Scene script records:
==============================

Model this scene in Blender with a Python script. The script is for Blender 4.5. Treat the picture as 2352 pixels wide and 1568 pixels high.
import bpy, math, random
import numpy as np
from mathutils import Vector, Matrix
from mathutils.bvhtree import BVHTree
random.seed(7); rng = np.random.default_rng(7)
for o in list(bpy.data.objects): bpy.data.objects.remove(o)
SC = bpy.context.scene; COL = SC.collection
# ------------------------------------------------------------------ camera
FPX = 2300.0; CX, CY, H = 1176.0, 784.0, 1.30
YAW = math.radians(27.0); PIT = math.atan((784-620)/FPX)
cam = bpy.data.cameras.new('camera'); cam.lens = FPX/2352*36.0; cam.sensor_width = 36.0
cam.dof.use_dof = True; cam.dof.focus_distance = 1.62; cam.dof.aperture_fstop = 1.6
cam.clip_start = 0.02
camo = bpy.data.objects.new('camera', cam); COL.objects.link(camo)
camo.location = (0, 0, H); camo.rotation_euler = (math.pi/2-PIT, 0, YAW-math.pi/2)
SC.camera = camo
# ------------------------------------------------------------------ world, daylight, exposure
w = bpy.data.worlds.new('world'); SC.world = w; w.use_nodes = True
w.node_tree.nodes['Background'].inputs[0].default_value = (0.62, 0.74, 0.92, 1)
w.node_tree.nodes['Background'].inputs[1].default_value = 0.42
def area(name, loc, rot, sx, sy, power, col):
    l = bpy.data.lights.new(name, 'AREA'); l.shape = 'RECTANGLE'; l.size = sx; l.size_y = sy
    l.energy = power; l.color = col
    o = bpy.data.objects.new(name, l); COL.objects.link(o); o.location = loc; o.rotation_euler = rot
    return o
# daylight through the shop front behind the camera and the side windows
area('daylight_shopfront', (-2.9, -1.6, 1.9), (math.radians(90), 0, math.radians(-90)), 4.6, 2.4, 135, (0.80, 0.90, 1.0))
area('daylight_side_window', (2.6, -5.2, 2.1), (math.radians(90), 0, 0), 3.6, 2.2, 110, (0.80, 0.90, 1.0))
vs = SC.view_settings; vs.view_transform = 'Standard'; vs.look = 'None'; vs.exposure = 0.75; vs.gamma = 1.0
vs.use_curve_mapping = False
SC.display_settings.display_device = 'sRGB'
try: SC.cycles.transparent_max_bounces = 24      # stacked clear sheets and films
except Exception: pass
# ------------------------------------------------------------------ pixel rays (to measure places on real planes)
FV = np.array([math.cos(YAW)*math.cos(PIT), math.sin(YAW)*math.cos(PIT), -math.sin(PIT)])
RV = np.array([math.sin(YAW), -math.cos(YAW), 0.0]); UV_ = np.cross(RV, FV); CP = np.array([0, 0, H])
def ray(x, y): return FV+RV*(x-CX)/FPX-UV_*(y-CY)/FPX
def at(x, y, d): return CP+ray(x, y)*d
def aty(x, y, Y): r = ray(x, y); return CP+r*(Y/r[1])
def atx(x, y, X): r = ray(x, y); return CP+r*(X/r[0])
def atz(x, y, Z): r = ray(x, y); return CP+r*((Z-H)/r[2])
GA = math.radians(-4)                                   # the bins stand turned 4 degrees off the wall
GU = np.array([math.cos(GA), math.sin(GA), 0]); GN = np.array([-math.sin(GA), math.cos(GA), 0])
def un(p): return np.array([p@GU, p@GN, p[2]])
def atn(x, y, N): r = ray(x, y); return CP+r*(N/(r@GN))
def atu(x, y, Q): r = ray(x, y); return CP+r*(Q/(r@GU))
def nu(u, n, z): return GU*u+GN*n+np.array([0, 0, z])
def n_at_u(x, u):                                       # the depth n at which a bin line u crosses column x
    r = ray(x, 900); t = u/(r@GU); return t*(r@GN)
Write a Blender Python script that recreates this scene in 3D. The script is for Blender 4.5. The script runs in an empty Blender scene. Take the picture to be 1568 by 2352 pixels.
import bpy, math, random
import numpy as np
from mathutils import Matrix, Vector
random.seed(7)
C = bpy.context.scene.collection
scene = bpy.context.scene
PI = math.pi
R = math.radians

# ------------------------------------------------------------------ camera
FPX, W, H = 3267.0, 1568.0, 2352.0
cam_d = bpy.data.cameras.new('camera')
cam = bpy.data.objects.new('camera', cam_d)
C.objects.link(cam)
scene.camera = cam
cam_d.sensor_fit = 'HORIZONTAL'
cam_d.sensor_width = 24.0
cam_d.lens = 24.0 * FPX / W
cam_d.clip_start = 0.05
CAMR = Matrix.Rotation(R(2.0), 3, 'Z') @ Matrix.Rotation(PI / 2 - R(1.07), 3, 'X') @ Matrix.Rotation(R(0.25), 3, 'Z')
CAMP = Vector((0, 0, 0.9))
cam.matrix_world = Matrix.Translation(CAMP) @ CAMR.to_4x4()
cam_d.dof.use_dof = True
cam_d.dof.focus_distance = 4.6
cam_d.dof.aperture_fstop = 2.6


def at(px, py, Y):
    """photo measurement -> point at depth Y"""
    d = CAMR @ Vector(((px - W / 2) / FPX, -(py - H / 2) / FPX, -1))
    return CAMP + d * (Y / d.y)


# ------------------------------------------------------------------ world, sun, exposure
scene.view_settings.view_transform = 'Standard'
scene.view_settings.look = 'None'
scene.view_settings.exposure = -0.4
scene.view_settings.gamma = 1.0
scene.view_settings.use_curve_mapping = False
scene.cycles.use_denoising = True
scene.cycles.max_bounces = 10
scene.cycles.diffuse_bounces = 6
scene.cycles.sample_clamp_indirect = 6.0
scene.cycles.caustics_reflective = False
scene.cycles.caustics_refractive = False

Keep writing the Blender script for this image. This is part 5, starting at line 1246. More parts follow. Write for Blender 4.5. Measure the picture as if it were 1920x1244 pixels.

==============================

Instructions to follow =>
Write all of the records out again exactly.

Output =>
Model this scene in Blender with a Python script. The script is for Blender 4.5. Treat the picture as 2352 pixels wide and 1568 pixels high.
import bpy, math, random
import numpy as np
from mathutils import Vector, Matrix
from mathutils.bvhtree import BVHTree
random.seed(7); rng = np.random.default_rng(7)
for o in list(bpy.data.objects): bpy.data.objects.remove(o)
SC = bpy.context.scene; COL = SC.collection
# ------------------------------------------------------------------ camera
FPX = 2300.0; CX, CY, H = 1176.0, 784.0, 1.30
YAW = math.radians(27.0); PIT = math.atan((784-620)/FPX)
cam = bpy.data.cameras.new('camera'); cam.lens = FPX/2352*36.0; cam.sensor_width = 36.0
cam.dof.use_dof = True; cam.dof.focus_distance = 1.62; cam.dof.aperture_fstop = 1.6
cam.clip_start = 0.02
camo = bpy.data.objects.new('camera', cam); COL.objects.link(camo)
camo.location = (0, 0, H); camo.rotation_euler = (math.pi/2-PIT, 0, YAW-math.pi/2)
SC.camera = camo
# ------------------------------------------------------------------ world, daylight, exposure
w = bpy.data.worlds.new('world'); SC.world = w; w.use_nodes = True
w.node_tree.nodes['Background'].inputs[0].default_value = (0.62, 0.74, 0.92, 1)
w.node_tree.nodes['Background'].inputs[1].default_value = 0.42
def area(name, loc, rot, sx, sy, power, col):
    l = bpy.data.lights.new(name, 'AREA'); l.shape = 'RECTANGLE'; l.size = sx; l.size_y = sy
    l.energy = power; l.color = col
    o = bpy.data.objects.new(name, l); COL.objects.link(o); o.location = loc; o.rotation_euler = rot
    return o
# daylight through the shop front behind the camera and the side windows
area('daylight_shopfront', (-2.9, -1.6, 1.9), (math.radians(90), 0, math.radians(-90)), 4.6, 2.4, 135, (0.80, 0.90, 1.0))
area('daylight_side_window', (2.6, -5.2, 2.1), (math.radians(90), 0, 0), 3.6, 2.2, 110, (0.80, 0.90, 1.0))
vs = SC.view_settings; vs.view_transform = 'Standard'; vs.look = 'None'; vs.exposure = 0.75; vs.gamma = 1.0
vs.use_curve_mapping = False
SC.display_settings.display_device = 'sRGB'
try: SC.cycles.transparent_max_bounces = 24      # stacked clear sheets and films
except Exception: pass
# ------------------------------------------------------------------ pixel rays (to measure places on real planes)
FV = np.array([math.cos(YAW)*math.cos(PIT), math.sin(YAW)*math.cos(PIT), -math.sin(PIT)])
RV = np.array([math.sin(YAW), -math.cos(YAW), 0.0]); UV_ = np.cross(RV, FV); CP = np.array([0, 0, H])
def ray(x, y): return FV+RV*(x-CX)/FPX-UV_*(y-CY)/FPX
def at(x, y, d): return CP+ray(x, y)*d
def aty(x, y, Y): r = ray(x, y); return CP+r*(Y/r[1])
def atx(x, y, X): r = ray(x, y); return CP+r*(X/r[0])
def atz(x, y, Z): r = ray(x, y); return CP+r*((Z-H)/r[2])
GA = math.radians(-4)                                   # the bins stand turned 4 degrees off the wall
GU = np.array([math.cos(GA), math.sin(GA), 0]); GN = np.array([-math.sin(GA), math.cos(GA), 0])
def un(p): return np.array([p@GU, p@GN, p[2]])
def atn(x, y, N): r = ray(x, y); return CP+r*(N/(r@GN))
def atu(x, y, Q): r = ray(x, y); return CP+r*(Q/(r@GU))
def nu(u, n, z): return GU*u+GN*n+np.array([0, 0, z])
def n_at_u(x, u):                                       # the depth n at which a bin line u crosses column x
    r = ray(x, 900); t = u/(r@GU); return t*(r@GN)
Write a Blender Python script that recreates this scene in 3D. The script is for Blender 4.5. The script runs in an empty Blender scene. Take the picture to be 1568 by 2352 pixels.
import bpy, math, random
import numpy as np
from mathutils import Matrix, Vector
random.seed(7)
C = bpy.context.scene.collection
scene = bpy.context.scene
PI = math.pi
R = math.radians

# ------------------------------------------------------------------ camera
FPX, W, H = 3267.0, 1568.0, 2352.0
cam_d = bpy.data.cameras.new('camera')
cam = bpy.data.objects.new('camera', cam_d)
C.objects.link(cam)
scene.camera = cam
cam_d.sensor_fit = 'HORIZONTAL'
cam_d.sensor_width = 24.0
cam_d.lens = 24.0 * FPX / W
cam_d.clip_start = 0.05
CAMR = Matrix.Rotation(R(2.0), 3, 'Z') @ Matrix.Rotation(PI / 2 - R(1.07), 3, 'X') @ Matrix.Rotation(R(0.25), 3, 'Z')
CAMP = Vector((0, 0, 0.9))
cam.matrix_world = Matrix.Translation(CAMP) @ CAMR.to_4x4()
cam_d.dof.use_dof = True
cam_d.dof.focus_distance = 4.6
cam_d.dof.aperture_fstop = 2.6


def at(px, py, Y):
    """photo measurement -> point at depth Y"""
    d = CAMR @ Vector(((px - W / 2) / FPX, -(py - H / 2) / FPX, -1))
    return CAMP + d * (Y / d.y)


# ------------------------------------------------------------------ world, sun, exposure
scene.view_settings.view_transform = 'Standard'
scene.view_settings.look = 'None'
scene.view_settings.exposure = -0.4
scene.view_settings.gamma = 1.0
scene.view_settings.use_curve_mapping = False
scene.cycles.use_denoising = True
scene.cycles.max_bounces = 10
scene.cycles.diffuse_bounces = 6
scene.cycles.sample_clamp_indirect = 6.0
scene.cycles.caustics_reflective = False
scene.cycles.caustics_refractive = False

Keep writing the Blender script for this image. This is part 5, starting at line 1246. More parts follow. Write for Blender 4.5. Measure the picture as if it were 1920x1244 pixels.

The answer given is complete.